Cronbach's Alpha
In a survey questionnaire, a set of items referred to the same construct or concept is included. Therefore, it is expected that responses for those items are similar or highly correlated. To measure that, the Cronbach’s Alpha is frequently used. It estimates the reliability or the internal consistency for a set of survey items.
A set of related survey items can be like these ones:
- My claim was attended in a reasonable amount of time.
- I am satisfied with the timeliness of the service.
- The time I waited for services was acceptable.
- I am satisfied with the services I received.
The Cronbach’s Alpha is expressed as a point generally in the interval between 0 and 1. It is asumed that greater values represent a higher internal consistency. As a rule of thumb, obtaining a value higher than 0.7 is an acceptable result. The formula to calculate the Cronbach’s Alpha is shown below.

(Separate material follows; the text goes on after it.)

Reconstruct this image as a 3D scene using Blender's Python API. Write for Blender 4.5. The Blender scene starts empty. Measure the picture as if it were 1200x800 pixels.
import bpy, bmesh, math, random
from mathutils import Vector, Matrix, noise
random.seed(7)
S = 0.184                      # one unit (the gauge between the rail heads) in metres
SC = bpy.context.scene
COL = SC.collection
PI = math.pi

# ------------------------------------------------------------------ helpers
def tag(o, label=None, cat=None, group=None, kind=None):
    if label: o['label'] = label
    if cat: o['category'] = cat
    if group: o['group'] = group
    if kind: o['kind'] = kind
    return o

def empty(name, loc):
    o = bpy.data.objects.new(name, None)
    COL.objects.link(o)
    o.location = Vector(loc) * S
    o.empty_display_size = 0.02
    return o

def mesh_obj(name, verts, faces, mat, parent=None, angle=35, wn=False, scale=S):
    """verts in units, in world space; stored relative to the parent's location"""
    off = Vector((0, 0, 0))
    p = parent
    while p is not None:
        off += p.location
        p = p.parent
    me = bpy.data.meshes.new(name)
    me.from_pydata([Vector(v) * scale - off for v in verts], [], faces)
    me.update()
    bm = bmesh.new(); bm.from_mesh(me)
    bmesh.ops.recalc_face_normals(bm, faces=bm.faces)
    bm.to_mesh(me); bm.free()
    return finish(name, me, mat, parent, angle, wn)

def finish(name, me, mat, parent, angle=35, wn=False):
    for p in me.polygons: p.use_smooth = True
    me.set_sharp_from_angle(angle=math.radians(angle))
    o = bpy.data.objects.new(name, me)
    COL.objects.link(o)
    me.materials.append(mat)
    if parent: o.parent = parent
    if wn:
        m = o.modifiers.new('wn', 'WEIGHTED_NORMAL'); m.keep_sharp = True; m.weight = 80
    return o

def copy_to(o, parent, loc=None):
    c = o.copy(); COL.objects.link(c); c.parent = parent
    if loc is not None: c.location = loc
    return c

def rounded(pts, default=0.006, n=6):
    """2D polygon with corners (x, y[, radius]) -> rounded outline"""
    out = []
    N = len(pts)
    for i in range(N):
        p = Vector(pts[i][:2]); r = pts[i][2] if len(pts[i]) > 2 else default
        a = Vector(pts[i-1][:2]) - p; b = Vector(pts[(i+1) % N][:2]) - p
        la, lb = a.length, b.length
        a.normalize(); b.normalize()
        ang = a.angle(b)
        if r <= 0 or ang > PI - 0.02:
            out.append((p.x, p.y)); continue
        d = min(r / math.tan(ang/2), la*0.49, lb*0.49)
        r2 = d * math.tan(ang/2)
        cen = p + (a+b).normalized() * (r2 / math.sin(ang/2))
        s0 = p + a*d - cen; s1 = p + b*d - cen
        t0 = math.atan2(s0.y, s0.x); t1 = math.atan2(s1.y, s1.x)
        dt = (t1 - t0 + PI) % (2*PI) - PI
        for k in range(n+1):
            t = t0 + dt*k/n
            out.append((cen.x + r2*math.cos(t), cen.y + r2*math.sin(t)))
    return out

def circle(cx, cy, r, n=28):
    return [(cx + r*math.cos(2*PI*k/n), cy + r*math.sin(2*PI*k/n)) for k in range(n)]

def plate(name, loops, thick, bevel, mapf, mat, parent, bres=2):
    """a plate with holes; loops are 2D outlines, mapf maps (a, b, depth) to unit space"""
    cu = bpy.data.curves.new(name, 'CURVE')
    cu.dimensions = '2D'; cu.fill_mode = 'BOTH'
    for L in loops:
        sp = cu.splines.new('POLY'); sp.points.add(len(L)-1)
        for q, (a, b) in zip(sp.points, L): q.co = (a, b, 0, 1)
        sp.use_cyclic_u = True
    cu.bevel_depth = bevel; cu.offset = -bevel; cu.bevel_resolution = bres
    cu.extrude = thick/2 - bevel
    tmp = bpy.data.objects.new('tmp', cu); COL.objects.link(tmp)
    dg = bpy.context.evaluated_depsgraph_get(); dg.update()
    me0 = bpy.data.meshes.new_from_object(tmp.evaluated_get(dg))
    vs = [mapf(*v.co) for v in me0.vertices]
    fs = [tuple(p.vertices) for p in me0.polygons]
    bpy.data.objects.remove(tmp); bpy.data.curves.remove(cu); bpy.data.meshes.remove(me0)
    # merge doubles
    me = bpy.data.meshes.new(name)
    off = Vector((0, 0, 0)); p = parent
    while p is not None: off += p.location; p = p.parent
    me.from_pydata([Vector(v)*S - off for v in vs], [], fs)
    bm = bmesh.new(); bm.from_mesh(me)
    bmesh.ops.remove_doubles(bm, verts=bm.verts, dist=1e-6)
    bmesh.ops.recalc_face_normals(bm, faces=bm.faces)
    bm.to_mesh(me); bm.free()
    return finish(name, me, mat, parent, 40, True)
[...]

$$\alpha = \frac{n}{n - 1} (1 - \frac{\sum_{i=1}^n \sigma_i^2}{\sigma_T^2})$$
Where:
$n$: the number of items
\(\sigma_i^2\): variance in responses for an individual item
\(\sigma_T^2\): variance of total scores for all the items
The reasoning behind the Cronbach's Alpha is that responses for each item should have a lower fluctuation, \(\sigma_i^2\). Instead, the total variance among items \(\sigma_T^2\) should be higher. Therefore, the quotient of the aggregated variance for individual items over the variance of total scores for all the items is expected to be a small number. To obtain the estimation, that number is subtracted from 1 and adjusted by \(\frac{n}{n - 1}\). This final adjustment is to prevent an underestimation when there are few items.
Implementation
A Python's quick implementation can be the next one:
import numpy as np
# Rows are respondents
# Columns are survey items
data = np.array([
[4.0, 4.0, 4.0, 5.0],
[3.0, 4.0, 3.0, 4.0],
[5.0, 4.0, 5.0, 5.0],
[2.0, 3.0, 2.0, 3.0],
[4.0, 4.0, 4.0, 4.0],
])
# ddof means degrees of freedom
var_items = np.var(data, axis=0, ddof=1)
total_scores = np.sum(data, axis=1)
var_total = np.var(total_scores, ddof=1)
n = data.shape[0]
correction_factor = n / (n - 1)
alpha = correction_factor * (1 - np.sum(var_items) / var_total)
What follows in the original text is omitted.